Still believers in the EM FX carry trade - SocGen

Analysts at Societe Generale are reiterating their bullish view on EM FX, and mark-to-market our forecasts to preserve outperformance relative to the forwards and consensus.

Key Quotes

“We projected that the bottom in EM FX would be in Q1. We have turned progressively more bullish through the year.” 

“We shift the strongest point in the EM FX cycle to Q4 from Q3, and also selectively revise some of our near-term country forecasts stronger.

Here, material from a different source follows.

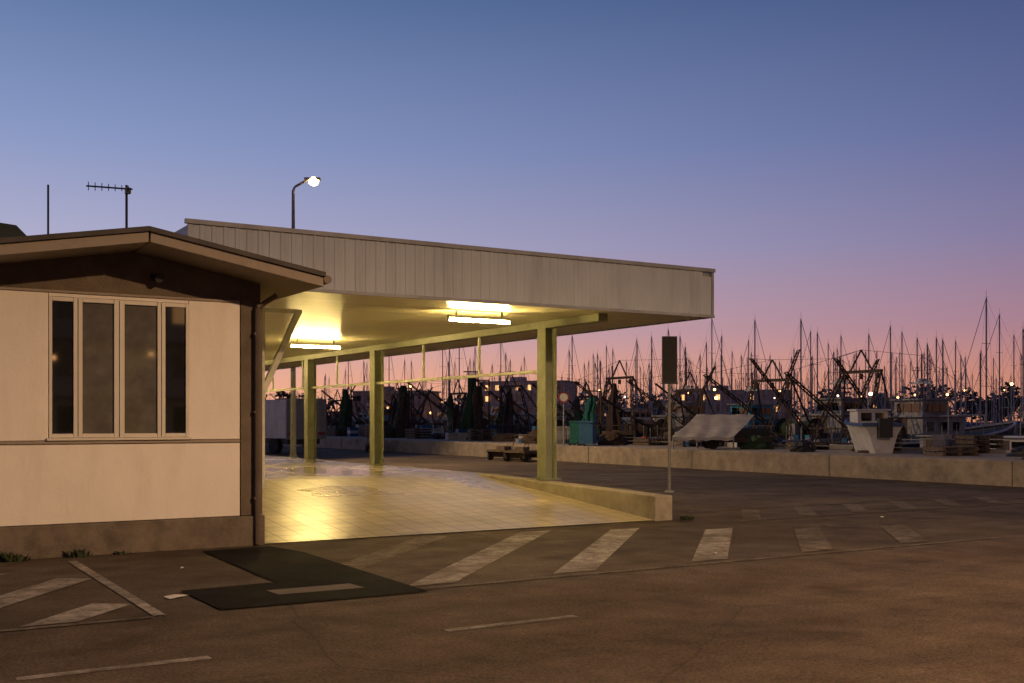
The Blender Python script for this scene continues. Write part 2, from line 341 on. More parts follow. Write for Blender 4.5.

Supportive factors in the near term include a very slow Fed tightening cycle, a longer period of stability in Chinese growth, falling volatility, and solid EM fundamentals (growth momentum, external positions, and real yields).” 

“Speculative positioning seems neutral, and asset managers have plenty of scope to increase allocations. Positioning and allocation to EM assets have plenty of scope to increase. There remains a residual belief among market participants, which is slowly eroding, that the USD-bullish cycle is not over and that FOMC policy is a recipe for capital flow disruptions.”

“The biggest risk to a turn in EM sentiment is through the growth channel, not developed market policies, as long as fundamentals remain cooperative. The 2004-2008 Fed tightening cycle showed that EM currencies can flourish; this is being repeated in the current cycle. Until a meaningful catalyst emerges, we favour stronger currencies and buying into developed market policy-induced sell-offs.”